生命の石のかけらのエネルギーを得て、旅客機墜落事故から生還した8人の乗客の一人。いつか誰かが石を取り返しに来るだろうと、毎日夢でうなされていた。画家として活動していたが絵がまったく売れず、借金まみれの生活を送っている。石を回収に訪れたミサキとさつきに素直に石を渡し、代わりに自分の絵が30年後にどんな評価をされているか見せて欲しいと頼む。

久留島 (くるしま)

生命の石のかけらのエネルギーを得て、旅客機墜落事故から生還した8人の乗客の一人。ロボット工学の世界的権威で、知能ロボットの研究をしている。長い間人間と頭脳がまったく同じロボットを開発することに命をかけてきた。
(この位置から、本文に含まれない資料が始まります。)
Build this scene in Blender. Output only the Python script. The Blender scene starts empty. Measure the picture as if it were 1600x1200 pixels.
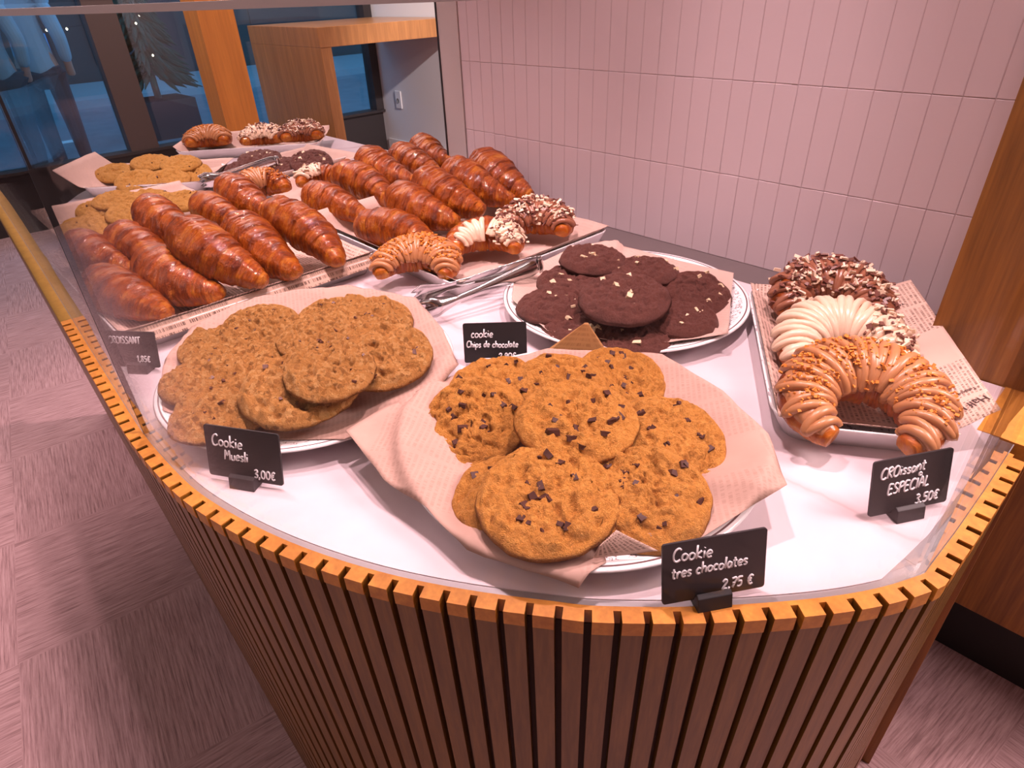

生命の石を分析して、命そのものの正体を探ろうとしている。実験材料として石を削って使用しているため、石がどんどん小さくなってしまい、生命を維持する力が弱まって時々倒れているが、研究が終わったら死んでもいいと考えている。 人間の脳細胞と同じ数のICで出来ている電子頭脳を完成させ、生命の石を与えて命を吹き込む。生まれたロボットに、亡き妻にちなんで「カオリ」と名付けた。

その他キーワード

生命の山 (いのちのやま)

人間が死んだ後に行く世界にある山。岩に生命エネルギーが含まれており、かけらには生命を維持させる力がある。旅客機がぶつかった時、岩が砕けてかけらが10人の乗客に降り注いだ。そのため、一度死んだ乗客がよみがえってしまった。

キキモラ

生命の山の守り役。動物を思いのまま念力で動かす力を持つ。個体ごとの名前を持たず、まとめて「キキモラ」と呼ばれている。一方でそれぞれに意思や個性を持つ。ミサキとさつきの中に入っているキキモラは、一対の夫婦だった。